What what you do if you saw this ad in a classified section somewhere? Would you respond? How far would you be willing to go, regardless of whether or not you believed you would actually travel in time? Safety Not Guaranteed, directed by Colin Trevorrow, takes the audience on an adventure to answer these questions, and the journey may cause you to ask a few of your own. The film's heart comes from the ad quoted above, which was an actual classified ad printed in the Fall 1997 issue of Backwoods Home. The magazine's Senior Editor, John Silveira, penned the purposeful joke ad that went on to inspire one of last year's most imaginative films. Among its many accolades, Safety Not Guaranteed was the winner of 2012 Sundance Film Festival Waldo Salt Screening Award, as well as earning the film’s lead actress, Aubrey Plaza, the ALMA Award for Favorite Movie Actress in a comedy, as well as the Young Hollywood Award for Breakthrough Performance.

Darius Britt (Aubrey Plaza) is a hopelessly introverted pessimist, who takes an internship at a local Seattle magazine. She is assigned to assist her boss, Jeff (Jake Johnson), and another intern, the maddeningly mild-mannered Arnad (Karan Soni), in traveling to Ocean View, Washington, finding the man who wrote the aforementioned ad, and writing an article about him. The members of the trio each have their own very predictable character paths. Jeff is the quintessential overwhelmingly egotistical writer, who of course is only interested in one thing: tracking down (and having sex with) a former fling who now lives in Ocean View. Arnad doesn’t talk much, instead sticking closely to the terms of the assignment. He seems intent on getting it over with as soon as possible so that he can return to his comfort zone. Darius sets us up from the first seconds of the film to believe that she is only capable of expecting the worst, but ends up giving the audience a glimmer of hope. Emotionally, she seems to be at bottom, so it seems things can only get better for her.

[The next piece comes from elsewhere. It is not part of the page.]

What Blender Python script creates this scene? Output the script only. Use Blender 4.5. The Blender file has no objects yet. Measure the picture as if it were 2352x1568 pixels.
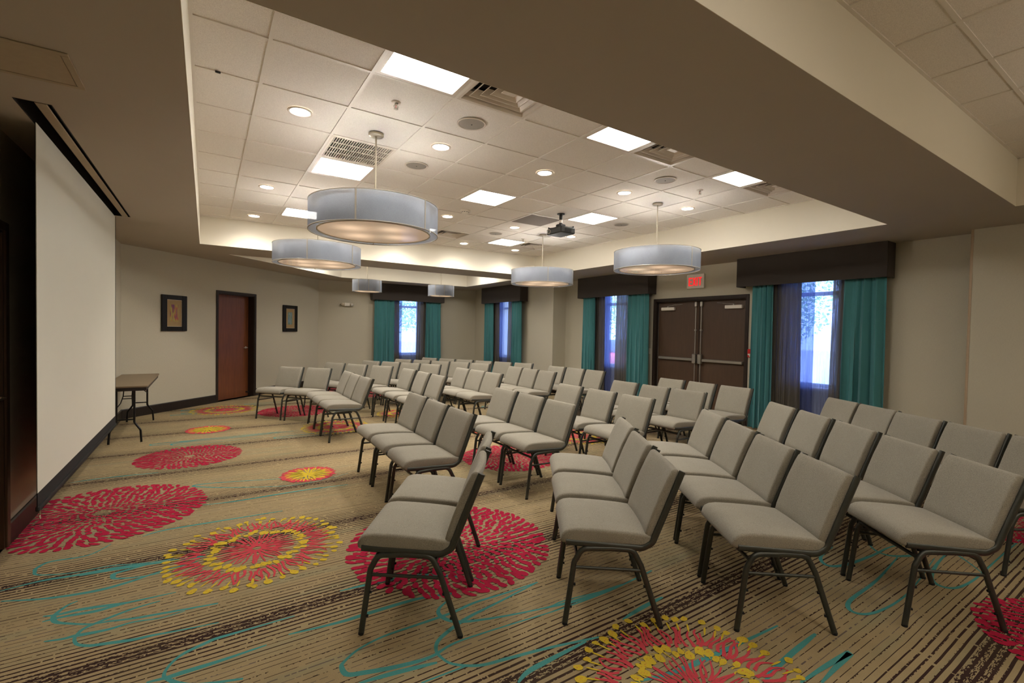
import bpy, math, random
from mathutils import Vector, Matrix
R = math.radians
sc = bpy.context.scene
COL = sc.collection
random.seed(7)

# ---------------------------------------------------------------- helpers
def lin(r, g, b):
    f = lambda c: (c/255/12.92) if c/255 <= .04045 else ((c/255+.055)/1.055)**2.4
    return (f(r), f(g), f(b), 1)

class MB:
    """collects geometry, builds ONE mesh object"""
    def __init__(s): s.v = []; s.f = []; s.m = []; s.sm = []
    def add(s, vs, fs, mi=0, smooth=False):
        o = len(s.v); s.v += [tuple(x) for x in vs]
        s.f += [tuple(o+i for i in f) for f in fs]; s.m += [mi]*len(fs); s.sm += [smooth]*len(fs)
        return s
    def box(s, a, b, mi=0, M=None):
        x0, y0, z0 = a; x1, y1, z1 = b
        vs = [Vector(p) for p in ((x0,y0,z0),(x1,y0,z0),(x1,y1,z0),(x0,y1,z0),(x0,y0,z1),(x1,y0,z1),(x1,y1,z1),(x0,y1,z1))]
        if M is not None: vs = [M @ p for p in vs]
        return s.add(vs, [(0,3,2,1),(4,5,6,7),(0,1,5,4),(1,2,6,5),(2,3,7,6),(3,0,4,7)], mi)
    def bbox(s, a, b, r=.004, mi=0, M=None):
        """box with chamfered vertical + horizontal edges (every edge)"""
        x0,y0,z0 = a; x1,y1,z1 = b
        r = min(r, (x1-x0)*.49, (y1-y0)*.49, (z1-z0)*.49)
        def ring(i, z):
            X0,Y0,X1,Y1 = x0+i,y0+i,x1-i,y1-i; c = r
            return [(X0+c,Y0,z),(X1-c,Y0,z),(X1,Y0+c,z),(X1,Y1-c,z),(X1-c,Y1,z),(X0+c,Y1,z),(X0,Y1-c,z),(X0,Y0+c,z)]
        i2 = r*.999 if min(x1-x0, y1-y0) > 4.1*r else r*.3
        rs = [ring(i2, z0), ring(0, z0+r), ring(0, z1-r), ring(i2, z1)]
        vs = [Vector(p) for q in rs for p in q]
        if M is not None: vs = [M @ p for p in vs]
        fs = [tuple(range(7,-1,-1)), tuple(range(24,32))]
        for k in range(3):
            for j in range(8):
                a_, b_ = k*8+j, k*8+(j+1)%8
                fs.append((a_, b_, b_+8, a_+8))
        return s.add(vs, fs, mi)
    def lathe(s, prof, n=24, c=(0,0,0), mi=0, M=None, smooth=True, caps=True, a0=0, a1=2*math.pi):
        full = abs(a1-a0-2*math.pi) < 1e-6
        k = n if full else n+1
        vs = []
        for r, z in prof:
            for i in range(k):
                t = a0+(a1-a0)*i/n
                vs.append(Vector((r*math.cos(t), r*math.sin(t), z)))
        if M is not None: vs = [M @ p for p in vs]
        vs = [p+Vector(c) for p in vs]
        fs = []
        for j in range(len(prof)-1):
            for i in range(n):
                a, b = j*k+i, j*k+(i+1)%k
                fs.append((a, b, b+k, a+k))
        s.add(vs, fs, mi, smooth)
        if caps and full:
            if prof[0][0] > 1e-5: s.add(vs[:n], [tuple(range(n-1,-1,-1))], mi)
            if prof[-1][0] > 1e-5: s.add(vs[-n:], [tuple(range(n))], mi)
        return s
    def tube(s, path, r, n=10, rb=None, mi=0, up=(0,0,1), caps=True, closed=False):
        """sweep an ellipse (r in the 'side' axis, rb in the other) along a path"""
        P = [Vector(p) for p in path]; rb = r if rb is None else rb
        up = Vector(up); vs = []; m = len(P)
        for i, p in enumerate(P):
            if closed: t = P[(i+1)%m]-P[i-1]
            else: t = (P[min(i+1,m-1)]-P[max(i-1,0)])
            t.normalize()
            a = t.cross(up)
            if a.length < 1e-4: a = t.cross(Vector((1,0,0)))
            a.normalize(); b = a.cross(t)
            for k in range(n):
                q = 2*math.pi*k/n
                vs.append(p + a*(r*math.cos(q)) + b*(rb*math.sin(q)))
        fs = []
        for i in range(m if closed else m-1):
            for k in range(n):
                a, b = i*n+k, i*n+(k+1)%n; c, d = ((i+1)%m)*n+k, ((i+1)%m)*n+(k+1)%n
                fs.append((a, b, d, c))
        s.add(vs, fs, mi, True)
        if caps and not closed:
            s.add(vs[:n], [tuple(range(n-1,-1,-1))], mi); s.add(vs[-n:], [tuple(range(n))], mi)
        return s
    def loft(s, secs, mi=0, smooth=True, caps=True):
        n = len(secs[0]); vs = [p for q in secs for p in q]; fs = []
        for i in range(len(secs)-1):
            for k in range(n):
                a, b = i*n+k, i*n+(k+1)%n
                fs.append((a, b, b+n, a+n))
        s.add(vs, fs, mi, smooth)
        if caps:
            s.add(secs[0], [tuple(range(n-1,-1,-1))], mi, smooth); s.add(secs[-1], [tuple(range(n))], mi, smooth)
        return s
    def quad(s, a, b, c, d, mi=0): return s.add([a,b,c,d], [(0,1,2,3)], mi)
    def poly(s, pts, mi=0): return s.add(pts, [tuple(range(len(pts)))], mi)
    def build(s, name, mats, parent=None, loc=None, label=None, cat=None, group=None, kind=None, rot=None, weld=False):
        me = bpy.data.meshes.new(name); me.from_pydata(s.v, [], s.f)
        if not isinstance(mats, (list, tuple)): mats = [mats]
        for m in mats: me.materials.append(m)
        me.polygons.foreach_set('material_index', s.m); me.polygons.foreach_set('use_smooth', s.sm)
        if weld:
            import bmesh
            bm = bmesh.new(); bm.from_mesh(me); bmesh.ops.remove_doubles(bm, verts=bm.verts, dist=1e-5)
            bmesh.ops.recalc_face_normals(bm, faces=bm.faces); bm.to_mesh(me); bm.free()
        me.update()
        o = bpy.data.objects.new(name, me); COL.objects.link(o)
        if parent: o.parent = parent
        if loc: o.location = loc
        if rot: o.rotation_euler = rot
        return tag(o, label, cat, group, kind)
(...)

As the story unfolds, Darius meets Kenneth, the man behind the ad. While Jeff's attempt to establish a rapport with Kenneth is unsuccessful, Darius is able to form an alliance with him by pretending to play along with his version of reality. It's doesn't take long for the audience to fall in love with the sincerity, intensity, and sheer vulnerability Darius and Kenneth begin to show each other as they prep, train, and plan for their mission: traveling back in time to the year 2001. Darius's goal is to prevent her mother's death (or so she says), while Kenneth plans to prevent his one true love from being killed (or so he says). After a run-in with some government agents occurs, our hearts and minds are given the ultimate test as we hold out hope for Kenneth and Darius’s unlikely success.

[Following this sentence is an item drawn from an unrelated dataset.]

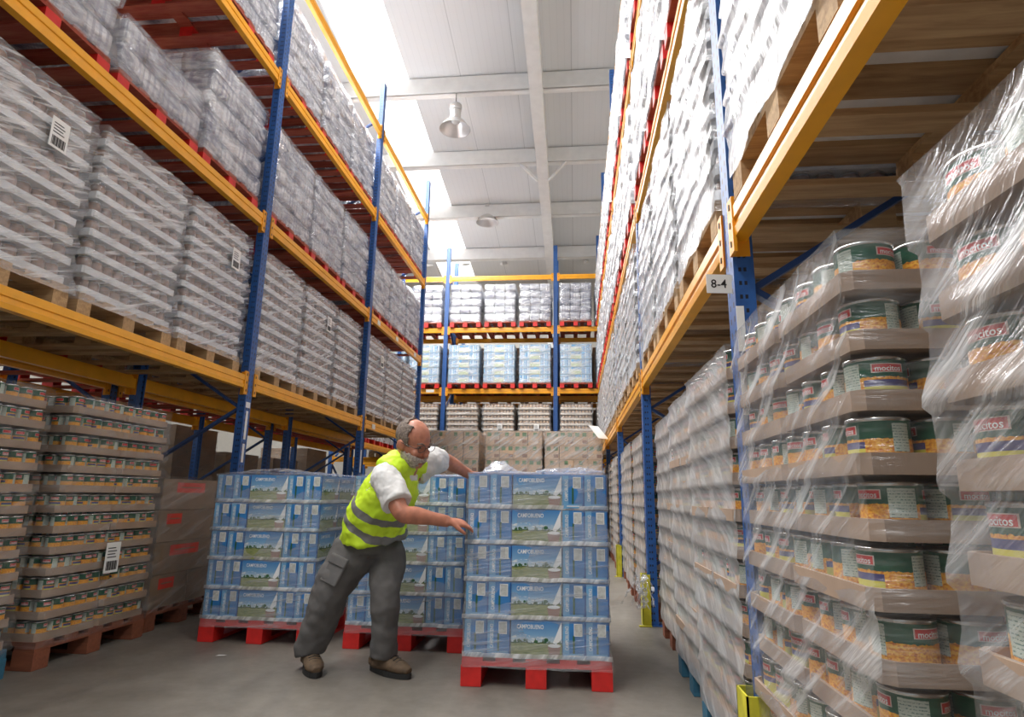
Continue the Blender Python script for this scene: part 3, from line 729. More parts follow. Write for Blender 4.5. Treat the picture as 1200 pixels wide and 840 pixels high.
# left rack
seed = 0
for bi, y0 in enumerate(PL[1:4]):
    for k in range(3):
        y = along(y0, k); seed += 1
        jar_load('white-tray film-wrapped stack, left rack lowest shelf, %s, %s pallet' % (bayL[bi], NTH[k]), (XL-.65, y, Z1+BT), pi/2, 'white tray pallets on the left rack', seed=seed, label_patch=(.15, .95) if seed % 2 else None, film='film_tray')
        lay = 5
        if bi == 0: lay = (5, 2, 5)[k]
        pack_load('silver packs on red pallet, left rack middle shelf, %s, %s pallet%s' % (bayL[bi], NTH[k], ', two layers' if lay == 2 else ''), (XL-.65, y, Z2+BT), pi/2, 'silver packs on the left middle shelf', lay, .182 if lay > 2 else .2, seed=seed)
        pack_load('silver packs on red pallet, left rack top shelf, %s, %s pallet' % (bayL[bi], NTH[k]), (XL-.65, y, Z3+BT), pi/2, 'silver packs on the left top shelf', 5, .177, seed=seed+1)
for k in (1, 2): 
    seed += 1; jar_load('white-tray stack, left rack lowest shelf, bay cut by photo edge, %s' % ('last pallet' if k == 2 else 'pallet before last'), (XL-.65, along(PL[0], k), Z1+BT), pi/2, 'white tray pallets on the left rack', seed=seed, film='film_tray')
    pack_load('silver packs on red pallet, left middle shelf, bay cut by photo edge, %s' % ('last pallet' if k == 2 else 'pallet before last'), (XL-.65, along(PL[0], k), Z2+BT), pi/2, 'silver packs on the left middle shelf', 5, .19, seed=seed)
# second left rack behind
for bi, y0 in enumerate(PL[1:]):
    for k in range(3):
        seed += 1
        jar_load('tray stack in rack behind the left one, %s bay, %s pallet' % (('nearest', 'second', 'third', 'fourth')[bi], NTH[k]), (-4.17-.62, along(y0, k), Z1+BT), pi/2, 'pallets in the rack behind the left one', 8, seed=seed, kd='woodred', kb='red')
# right rack
bayR = {0: 'nearest bay', 1: 'second bay', 2: 'third bay', 3: 'fourth bay', 4: 'last bay'}
for bi, y0 in enumerate(PR[:5]):
    for k in range(3):
        if bi == 0 and k == 0: continue
        y = along(y0, k); seed += 1
        jar_load('white-hazed stack, right rack lowest shelf, %s, %s pallet' % (bayR[bi], NTH[k]), (XR+(.60 if bi < 2 else .585), y, Z1+BT), -pi/2, 'white tray pallets on the right rack', 9, .122, seed=seed)
        if bi >= 1:
            pack_load('silver packs on red pallet, right rack middle shelf, %s, %s pallet' % (bayR[bi], NTH[k]), (XR+.58, y, Z2+BT), -pi/2, 'silver packs on the right middle shelf', 5, .20, seed=seed, film='film_white')
            pack_load('silver packs on red pallet, right rack top shelf, %s, %s pallet' % (bayR[bi], NTH[k]), (XR+.58, y, Z3+BT), -pi/2, 'silver packs on the right top shelf', 5, .20, seed=seed+1, film='film_white')
for bi, y0 in enumerate(PR[:3]):
    for k in range(3):
        seed += 1; jar_load('tray stack in rack behind the right one, %s bay, %s pallet' % (('nearest', 'second', 'third')[bi], NTH[k]), (XR+1.3+.60, along(y0, k), Z1+BT), -pi/2, 'pallets in the rack behind the right one', 6, seed=seed)
# floor, right side: tins
XF = XR-.03
def rfloor(y0, y1, mode, seed, label, **kw):
    can_load(label, (XF+.6+kw.pop('dx', 0), (y0+y1)/2, 0), -pi/2+kw.pop('tw', 0), 'canned corn pallets on the floor at right', mode=mode, near=1, seed=seed, **kw)
rfloor(1.25, 2.09, 'parts', 3, 'big film-wrapped stack of green corn cans at right, just before the 8-4 post', sidecans=2, layers=11, film='film_near', dx=.015)
rfloor(.06, .93, 'parts', 5, 'nearest stack of corn cans, cut off by the right edge of the photo', sidecans=1, layers=11, lh=.118, dx=-.01, tw=.02, film='film_near')
rfloor(2.22, 2.98, 'parts', 8, 'film-wrapped corn cans standing directly behind the 8-4 post on a blue pallet', kd='woodblue', kb='woodblue', sidecans=1, w=.78, film='film_row', dx=.015)
rfloor(3.05, 3.85, 'parts', 9, 'film-wrapped corn cans in right floor row, second stack beyond the 8-4 post', kd='woodblue', kb='woodblue', sidecans=0, dx=.05, w=.78, film='film_row')
rfloor(4.0, 4.8, 'row', 10, 'film-wrapped corn cans just before the farther blue post with yellow foot guard', dx=.09, w=.78, film='film_row')
nm = ('third', 'fourth', 'fifth')
for bi, y0 in enumerate(PR[2:5]):
    for k in range(3):
        seed += 1; rfloor(along(y0, k)-.43, along(y0, k)+.43, 'row', seed, 'stack of corn cans on the floor at right, %s bay, %s of its three' % (nm[bi], NTH[k]), dx=random.uniform(.02, .08), film='film_row')
# floor, left side
can_load('stack of corn cans on brown pallet with barcode label, left beneath the rack', (-2.9-.6, 3.72, 0), pi/2, 'canned corn pallets on the floor at left', 12, .1135, near=-1, seed=20, sidecans=2, nx=10)
can_load('stack of corn cans on blue pallet, cut off by the left photo edge', (-2.93-.6, 2.72, 0), pi/2, 'canned corn pallets on the floor at left', 12, .1135, near=-1, seed=21, sidecans=1, nx=10, kd='woodblue', kb='woodblue')
carton_load('brown cartons with red print, wrapped, between corn cans and milk at left', (-2.95-.5, 4.66, 0), pi/2, None, .84, 1.0, 4, .225, 2, ('red', 'plain'), 3, 'kraftdark')
# middle of the aisle: milk
milk_load('wrapped blue milk packs on red pallet, frontmost, under the hands of the man', (-.2166, 3.4+MD/2, 0), .02, 'milk pallets on the aisle floor', 1)
milk_load('wrapped blue milk pallet partly hidden behind the man and the front one', (-1.08, 4.05+MD/2, 0), .0, 'milk pallets on the aisle floor', 2)
milk_load('leftmost wrapped blue milk pallet, left of the man', (-2.06, 4.07+MD/2, 0), -.01, 'milk pallets on the aisle floor', 3)
# brown carton pallets across the aisle
for i, (x0, x1, s) in enumerate(((-2.72, -1.64, 'left'), (-1.52, -.55, 'middle'), (-.50, .46, 'right'))):
    carton_load('tall brown carton stack before the far rack, %s of the three' % ('leftmost' if i == 0 else 'middle one' if i == 1 else 'rightmost'), ((x0+x1)/2, 11.0, 0), 0, 'brown carton pallets across the aisle end', round(x1-x0, 2), 1.0, 8, .2375, 4, ('green', 'green', 'both', 'both'), i, 'kraftlight', 'film_near')
# back rack
bs = (bx[1]-bx[0])
for bi in range(3):  # dark stacks added as backing, to darken gaps between far-rack loads
    for k in range(3):
        x = bx[bi]+.07+.04+.38+k*.865
        if x < -5 or x > 1.8: continue
        pos = '%s bay, %s pallet' % (('left', 'middle', 'right')[bi], ('left', 'middle', 'right')[k]); seed += 1
        jar_load('pale tray stack on the far rack lowest shelf, %s' % pos, (x, YB+.52, 1.7+BT), 0, 'tray stacks on the far rack', 9, .125, .76, seed=seed, film='film', tray='cream', jar='tanjar', kd='wood', label_patch=(.05, .7) if k else None)
        milk_load('pale blue milk packs on red pallet, far rack second shelf, %s' % pos, (x, YB+.52, bz[0]+BT), 0, 'milk pallets on the far rack', seed, hero=False, w=.745, film='film_pale')
        pack_load('silver film-wrapped packs on red pallet, far rack top shelf, %s' % pos, (x, YB+.52, bz[1]+BT), 0, 'silver packs on the far rack', 5, .19, .76, seed=seed, n=3)
rk2 = rack('pallet_rack', 'rack added behind the far one to darken its gaps, mostly hidden', YB+1.35, 1, [b-bx[0] for b in bx], [1.7]+bz[:1], 1.1, 5.2, loc=(bx[0], YB+1.35, 0), rz=-pi/2)  # added row that shadows the openings of the far rack
for bi in range(3):  # dark stacks added as backing, to darken gaps between far-rack loads
    for k in range(3):
        x = bx[bi]+.07+.04+.38+k*.865
        if x < -5 or x > 1.8: continue
        for zl, nm_ in ((1.7, 'lowest'), (bz[0], 'second')):
            carton_load('added dark carton stack in the rack behind the far one, %s shelf, %s bay, %s' % (nm_, ('left', 'middle', 'right')[bi], ('left', 'middle', 'right')[k]), (x, YB+1.9, zl+BT), 0, 'added carton stacks behind the far rack', .84, 1.0, 5, .24, 2, ('plain',), k, 'kraftdark', wrapped=False)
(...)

Safety Not Guaranteed systematically breaks down the idea that anything blatantly impossible can be possible, as long as people invest enough trust, heart, and desire for everything in life to be good again. The film also has one of the most beautiful and unexpected endings audiences have seen in ages. For me, when a movie manages to invoke outward displays of emotion, it’s definitely worth a closer look. Safety Not Guaranteed is that sort of movie.

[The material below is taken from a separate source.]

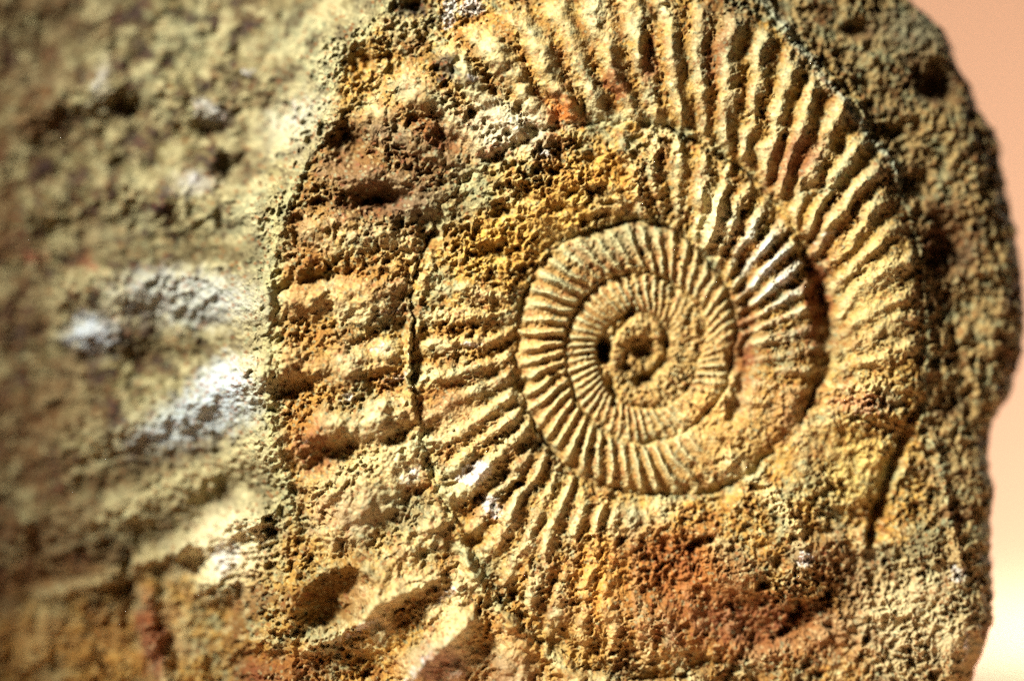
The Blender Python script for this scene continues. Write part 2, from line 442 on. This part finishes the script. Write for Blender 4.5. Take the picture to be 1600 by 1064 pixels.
right_coarse = np.where(shell, 0, tr) * sstep(0, 30, out_r)
f1, f2, cid = worley(wx2 * 1.25, wy2 * 0.8, 24, 87)
rough += right_coarse * (12 * fbm(PX, PY, 60, 3, 90, 0.6) + 5 * fbm(PX * 1.3, PY, 34, 3, 88, 0.65) - 11 * np.clip(cid * 1.4 - 0.4, 0, 1) * sstep(0.5, 0.12, f1))
H += rough

# rounded drop at the right edge
rd = np.clip(1 - dR / 75, 0, 1)
H -= 62 * (1 - np.sqrt(np.clip(1 - rd ** 2, 0, 1)))

# ------------------------------------------------------------------ colours of stone, shell, clay and rust (albedo, with some light and shade painted in at the left)
def lin(r, g, b):
    return np.array([((c / 255.0 + 0.055) / 1.055) ** 2.4 if c > 10 else c / 255.0 / 12.92 for c in (r, g, b)], np.float32)


OCHRE, CREAM, GREY, RUST = lin(186, 152, 84), lin(218, 208, 164), lin(148, 152, 122), lin(150, 94, 42)
BROWN, WHITE, PINK, OLIVE = lin(126, 92, 54), lin(214, 212, 212), lin(196, 150, 124), lin(140, 140, 98)
BLUE, DARK, RED, YELL = lin(198, 204, 200), lin(60, 50, 44), lin(156, 52, 34), lin(206, 166, 88)
col = np.empty(X.shape + (3,), np.float32)
col[:] = OCHRE


def mix(c, m):
    global col
    m = np.clip(m, 0, 1)[..., None]
    col = col * (1 - m) + c * m


n1 = fbm(PX, PY, 110, 4, 101, 0.6)
n2 = fbm(PX, PY, 60, 4, 102, 0.65)
n3 = fbm(PX, PY, 34, 3, 103, 0.7)
n4 = fbm(PX, PY, 150, 4, 104, 0.6)
n5 = fbm(PX, PY, 12, 3, 105, 0.7)
mix(CREAM, sstep(0.0, 0.4, n1) * 0.7)
mix(YELL, sstep(0.05, 0.4, n4) * 0.45)
mix(GREY, sstep(0.0, 0.35, n2) * 0.75)
mix(BROWN, sstep(0.0, 0.35, -n4) * 0.75)
mix(RUST, sstep(0.12, 0.42, -n2 + 0.25 * n3) * 0.5)
mix(RUST, sstep(0.75, 1.5, porosity) * sstep(-0.1, 0.3, n3) * 0.5)
mix(RUST, sstep(0.25, 0.5, n3) * 0.3)
mix(BROWN, bottom * (0.35 + 0.7 * n2))
mix(GREY, sstep(0.08, 0.36, n5 + 0.4 * n2) * 0.45)
mix(BROWN, sstep(0.1, 0.36, -n5 + 0.35 * n4) * 0.5)
mix(CREAM, sstep(0.14, 0.4, fbm(PX, PY, 15, 3, 106, 0.7)) * 0.45)
# left: grey green limestone, brown stains, painted dark pit specks and light falloff
ld, ls = polydist(PX + 18 * n2, PY + 18 * n3, LEFT_LINE)
lm = sstep(-14, 16, -ls * ld) * sstep(930, 840, PY + 0.28 * PX + 30 * n2 - 60)
mix(lin(146, 138, 106), lm * 0.85)
mix(lin(132, 122, 82), lm * sstep(-0.1, 0.3, n1) * 0.8)
mix(lin(104, 82, 50), lm * sstep(0.0, 0.22, n2 - 0.3 * n4) * 0.85)
mix(lin(150, 152, 124), lm * sstep(0.05, 0.35, n4) * 0.6)
mix(lin(84, 66, 42), lm * sstep(0.08, 0.3, n3 + 0.35 * n2) * 0.9)  # dark specks painted for the shaded pits
mix(lin(204, 194, 154), lm * sstep(0.08, 0.32, -n3 + 0.3 * n4) * 0.65)
mix(BROWN, sstep(150, -60, PX + 60 * n1) * 0.55)
mix(lin(172, 164, 128), lm * sstep(160, 20, ld) * (0.25 + 0.6 * n2))
mix(lin(196, 186, 146), lm * sstep(0.1, 0.35, -n2 + n3 * 0.4) * 0.7)
# right: brown grey limestone
rm = np.clip(right_coarse + sstep(1430, 1470, PX), 0, 1)
mix(lin(168, 146, 102), rm * 0.85)
mix(BROWN, rm * sstep(0.05, 0.3, n2) * 0.75)
mix(GREY, rm * sstep(0.0, 0.35, -n3) * 0.6)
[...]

In spite of the fascinating and original plot, the real beauty in this film comes from the dialogue between the main characters. Each character is stuck in their own stage of arrested development (fitting for a film whose plot revolves around traveling through time), and watching each of them learn from the blunt mannerisms of the other characters around them is tremendously entertaining. In the end, Safety Not Guaranteed tells us to seize the day, to pay attention to the many possibilities illuminated by our daily lives in the present, and to avoid dwelling on the past or taking what we have now for granted. You just have to ask yourself: Can you look your fear in the eye? And what’s your real reason for wishing you could go back?